• _Stored data_:
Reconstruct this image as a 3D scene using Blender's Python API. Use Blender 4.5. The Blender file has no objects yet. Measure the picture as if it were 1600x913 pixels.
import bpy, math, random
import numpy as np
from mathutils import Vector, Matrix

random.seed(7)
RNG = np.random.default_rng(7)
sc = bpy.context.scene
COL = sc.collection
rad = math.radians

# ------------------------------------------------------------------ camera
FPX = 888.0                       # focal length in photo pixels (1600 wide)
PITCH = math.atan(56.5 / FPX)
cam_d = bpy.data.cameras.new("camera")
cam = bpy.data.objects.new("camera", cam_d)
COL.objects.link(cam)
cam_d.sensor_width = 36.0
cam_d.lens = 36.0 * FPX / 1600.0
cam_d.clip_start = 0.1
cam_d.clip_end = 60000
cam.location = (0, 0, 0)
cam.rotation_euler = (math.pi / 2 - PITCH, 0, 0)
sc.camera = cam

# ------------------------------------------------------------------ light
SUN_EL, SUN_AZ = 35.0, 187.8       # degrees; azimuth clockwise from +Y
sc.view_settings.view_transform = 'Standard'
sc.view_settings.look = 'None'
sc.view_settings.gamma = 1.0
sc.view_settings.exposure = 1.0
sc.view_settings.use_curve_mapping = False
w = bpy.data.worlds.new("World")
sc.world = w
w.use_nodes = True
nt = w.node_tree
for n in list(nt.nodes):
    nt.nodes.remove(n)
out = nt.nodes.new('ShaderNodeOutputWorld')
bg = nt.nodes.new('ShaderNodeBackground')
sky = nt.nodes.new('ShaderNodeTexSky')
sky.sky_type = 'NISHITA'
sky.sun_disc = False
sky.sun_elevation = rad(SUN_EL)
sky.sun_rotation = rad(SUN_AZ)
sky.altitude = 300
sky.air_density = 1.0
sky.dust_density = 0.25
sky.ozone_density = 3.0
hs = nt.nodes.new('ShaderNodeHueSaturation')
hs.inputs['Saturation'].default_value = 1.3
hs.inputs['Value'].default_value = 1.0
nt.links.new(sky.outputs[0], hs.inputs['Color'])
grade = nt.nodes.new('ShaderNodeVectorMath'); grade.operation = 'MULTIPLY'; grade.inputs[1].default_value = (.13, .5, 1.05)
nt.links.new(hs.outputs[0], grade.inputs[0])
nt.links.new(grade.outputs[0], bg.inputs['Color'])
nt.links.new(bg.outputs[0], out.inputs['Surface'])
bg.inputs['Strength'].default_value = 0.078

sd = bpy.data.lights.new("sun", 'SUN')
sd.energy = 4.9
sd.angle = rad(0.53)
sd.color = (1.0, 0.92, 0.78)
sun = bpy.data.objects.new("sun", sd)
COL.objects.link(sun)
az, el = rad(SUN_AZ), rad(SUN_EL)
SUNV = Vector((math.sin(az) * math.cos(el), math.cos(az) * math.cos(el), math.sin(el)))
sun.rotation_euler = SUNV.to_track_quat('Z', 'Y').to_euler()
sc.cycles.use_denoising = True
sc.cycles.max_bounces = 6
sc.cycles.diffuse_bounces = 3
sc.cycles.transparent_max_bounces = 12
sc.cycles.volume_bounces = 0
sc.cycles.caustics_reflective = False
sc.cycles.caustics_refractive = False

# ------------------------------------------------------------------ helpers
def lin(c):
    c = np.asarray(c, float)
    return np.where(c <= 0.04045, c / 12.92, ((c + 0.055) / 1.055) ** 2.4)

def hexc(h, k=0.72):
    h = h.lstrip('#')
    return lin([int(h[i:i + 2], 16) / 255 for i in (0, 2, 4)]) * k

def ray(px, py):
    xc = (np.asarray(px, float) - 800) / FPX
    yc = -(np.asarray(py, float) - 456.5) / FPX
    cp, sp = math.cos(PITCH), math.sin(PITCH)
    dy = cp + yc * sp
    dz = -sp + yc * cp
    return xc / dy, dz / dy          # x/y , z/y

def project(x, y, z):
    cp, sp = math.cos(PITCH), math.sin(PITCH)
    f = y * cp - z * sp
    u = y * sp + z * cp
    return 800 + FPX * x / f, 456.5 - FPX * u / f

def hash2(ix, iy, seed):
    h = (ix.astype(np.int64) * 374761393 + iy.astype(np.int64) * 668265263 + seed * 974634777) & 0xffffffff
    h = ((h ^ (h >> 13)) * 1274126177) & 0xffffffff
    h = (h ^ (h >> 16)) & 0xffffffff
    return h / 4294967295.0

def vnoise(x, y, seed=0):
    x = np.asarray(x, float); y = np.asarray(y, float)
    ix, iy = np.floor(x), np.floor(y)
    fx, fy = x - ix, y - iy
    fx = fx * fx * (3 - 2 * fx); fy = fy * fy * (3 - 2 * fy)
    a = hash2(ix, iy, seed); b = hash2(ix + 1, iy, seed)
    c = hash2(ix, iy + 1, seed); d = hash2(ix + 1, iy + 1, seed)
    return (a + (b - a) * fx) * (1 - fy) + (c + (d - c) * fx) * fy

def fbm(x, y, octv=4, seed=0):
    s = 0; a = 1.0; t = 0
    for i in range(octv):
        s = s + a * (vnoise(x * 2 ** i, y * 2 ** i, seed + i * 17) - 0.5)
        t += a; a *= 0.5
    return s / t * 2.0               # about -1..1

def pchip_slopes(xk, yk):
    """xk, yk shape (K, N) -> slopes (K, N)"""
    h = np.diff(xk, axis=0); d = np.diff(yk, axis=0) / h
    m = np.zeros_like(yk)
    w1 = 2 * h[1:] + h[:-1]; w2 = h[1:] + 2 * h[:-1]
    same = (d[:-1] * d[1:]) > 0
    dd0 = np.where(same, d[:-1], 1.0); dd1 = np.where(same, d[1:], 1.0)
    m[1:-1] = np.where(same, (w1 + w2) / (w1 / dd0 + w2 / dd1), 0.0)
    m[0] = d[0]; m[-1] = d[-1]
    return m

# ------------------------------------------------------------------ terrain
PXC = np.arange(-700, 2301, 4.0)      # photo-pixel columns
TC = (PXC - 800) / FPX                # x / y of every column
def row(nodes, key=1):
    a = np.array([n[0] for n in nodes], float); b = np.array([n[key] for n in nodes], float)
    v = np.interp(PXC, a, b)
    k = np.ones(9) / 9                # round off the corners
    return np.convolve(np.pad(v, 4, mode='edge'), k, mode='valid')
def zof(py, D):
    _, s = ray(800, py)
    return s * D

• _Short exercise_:
Print from the first line through the line that contains "rad = math.radians", please, including both, and leave out every line outside that stretch.

• _Task output_:
Reconstruct this image as a 3D scene using Blender's Python API. Use Blender 4.5. The Blender file has no objects yet. Measure the picture as if it were 1600x913 pixels.
import bpy, math, random
import numpy as np
from mathutils import Vector, Matrix

random.seed(7)
RNG = np.random.default_rng(7)
sc = bpy.context.scene
COL = sc.collection
rad = math.radians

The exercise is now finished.